If you're building a design system at any scale, you need design tokens. Not want — need. Here's my complete guide based on building token systems at three different companies.
**What are design tokens, really?**
Design tokens are named entities that store visual design attributes. They're the bridge between design decisions and code implementation. Instead of hardcoding `#1A1917` everywhere, you store it as `color.brand.primary` and reference that everywhere.

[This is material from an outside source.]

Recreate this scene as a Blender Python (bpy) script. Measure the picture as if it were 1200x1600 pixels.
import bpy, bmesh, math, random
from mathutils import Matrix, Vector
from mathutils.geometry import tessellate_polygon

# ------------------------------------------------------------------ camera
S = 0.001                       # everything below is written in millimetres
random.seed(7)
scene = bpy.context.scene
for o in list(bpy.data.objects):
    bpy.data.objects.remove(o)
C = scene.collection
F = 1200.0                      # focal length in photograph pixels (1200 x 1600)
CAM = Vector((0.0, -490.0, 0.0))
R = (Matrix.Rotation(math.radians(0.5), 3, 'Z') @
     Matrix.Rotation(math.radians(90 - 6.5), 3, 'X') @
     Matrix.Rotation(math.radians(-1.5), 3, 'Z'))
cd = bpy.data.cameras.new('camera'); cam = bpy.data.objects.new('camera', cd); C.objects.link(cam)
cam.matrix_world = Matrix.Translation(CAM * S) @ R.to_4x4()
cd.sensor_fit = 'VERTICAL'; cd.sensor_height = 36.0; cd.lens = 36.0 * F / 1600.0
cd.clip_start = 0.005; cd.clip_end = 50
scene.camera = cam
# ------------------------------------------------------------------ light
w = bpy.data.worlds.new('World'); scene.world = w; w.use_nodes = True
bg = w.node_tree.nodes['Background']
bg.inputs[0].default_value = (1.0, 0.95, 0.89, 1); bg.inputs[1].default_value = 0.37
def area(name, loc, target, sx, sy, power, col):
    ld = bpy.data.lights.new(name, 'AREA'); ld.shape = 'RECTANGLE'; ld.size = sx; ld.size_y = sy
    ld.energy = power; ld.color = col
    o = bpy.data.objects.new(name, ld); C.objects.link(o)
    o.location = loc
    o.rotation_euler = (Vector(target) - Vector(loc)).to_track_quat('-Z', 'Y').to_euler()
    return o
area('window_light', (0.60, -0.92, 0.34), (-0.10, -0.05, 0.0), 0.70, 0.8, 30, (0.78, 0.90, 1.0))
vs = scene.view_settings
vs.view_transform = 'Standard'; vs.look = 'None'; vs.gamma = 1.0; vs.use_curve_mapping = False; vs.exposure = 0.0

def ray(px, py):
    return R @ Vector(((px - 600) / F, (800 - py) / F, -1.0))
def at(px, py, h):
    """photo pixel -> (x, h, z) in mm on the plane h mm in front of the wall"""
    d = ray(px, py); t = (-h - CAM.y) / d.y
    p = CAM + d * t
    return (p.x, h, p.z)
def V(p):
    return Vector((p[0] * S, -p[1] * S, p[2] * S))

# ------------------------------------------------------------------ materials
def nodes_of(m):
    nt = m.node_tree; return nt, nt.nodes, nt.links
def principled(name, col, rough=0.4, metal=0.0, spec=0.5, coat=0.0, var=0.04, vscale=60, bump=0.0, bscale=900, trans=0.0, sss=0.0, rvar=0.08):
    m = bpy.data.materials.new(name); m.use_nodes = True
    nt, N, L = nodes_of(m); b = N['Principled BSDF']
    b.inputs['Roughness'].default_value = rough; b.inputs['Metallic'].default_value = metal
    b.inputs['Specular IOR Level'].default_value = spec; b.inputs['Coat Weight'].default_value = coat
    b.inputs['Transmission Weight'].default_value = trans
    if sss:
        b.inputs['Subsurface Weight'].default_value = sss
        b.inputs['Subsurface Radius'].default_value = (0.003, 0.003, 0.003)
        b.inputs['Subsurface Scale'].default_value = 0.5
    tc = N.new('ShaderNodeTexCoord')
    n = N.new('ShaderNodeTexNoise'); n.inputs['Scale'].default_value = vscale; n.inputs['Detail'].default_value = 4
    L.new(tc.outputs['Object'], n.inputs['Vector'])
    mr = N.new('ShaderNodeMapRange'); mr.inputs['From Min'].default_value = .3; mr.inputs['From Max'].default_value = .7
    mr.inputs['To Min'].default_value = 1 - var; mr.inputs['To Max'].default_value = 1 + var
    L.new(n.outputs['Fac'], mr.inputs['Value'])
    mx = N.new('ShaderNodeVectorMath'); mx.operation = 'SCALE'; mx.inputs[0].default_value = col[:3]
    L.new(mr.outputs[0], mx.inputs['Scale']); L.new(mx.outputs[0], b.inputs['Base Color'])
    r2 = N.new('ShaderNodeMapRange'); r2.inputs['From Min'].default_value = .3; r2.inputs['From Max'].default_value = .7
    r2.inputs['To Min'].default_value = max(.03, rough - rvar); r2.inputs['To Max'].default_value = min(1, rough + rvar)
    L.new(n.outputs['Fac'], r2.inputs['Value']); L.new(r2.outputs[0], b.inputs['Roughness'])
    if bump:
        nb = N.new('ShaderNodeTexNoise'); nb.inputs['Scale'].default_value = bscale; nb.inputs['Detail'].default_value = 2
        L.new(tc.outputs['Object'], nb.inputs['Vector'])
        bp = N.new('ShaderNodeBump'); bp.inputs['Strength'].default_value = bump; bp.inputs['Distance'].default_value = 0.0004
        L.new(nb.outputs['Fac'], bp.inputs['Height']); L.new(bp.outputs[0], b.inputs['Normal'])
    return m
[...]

**The naming convention problem**
Most teams use naming conventions that break. Here's mine: `{category}.{property}.{variant}.{state}`. So: `color.text.secondary.hover`. It reads clearly, it scales, and it handles all the edge cases.
**The three tiers**
Global tokens → Semantic tokens → Component tokens. Most teams only implement global tokens and wonder why their system breaks. You need all three tiers.
**Dark mode is about semantic tokens**
Your light mode and dark mode aren't different colour palettes. They're different mappings of semantic tokens to global tokens. `color.surface.primary` maps to `gray.50` in light mode and `gray.950` in dark mode. That's it.
**Multi-brand theming**
Same principle, one level up. You have global tokens (shared across all brands), semantic tokens (where brand differences live), and component tokens (specific overrides). Build this from day one.
The tools for this have never been better — Figma Tokens plugin, Style Dictionary, and Tokens Studio make the implementation mostly painless. The hard part is governance.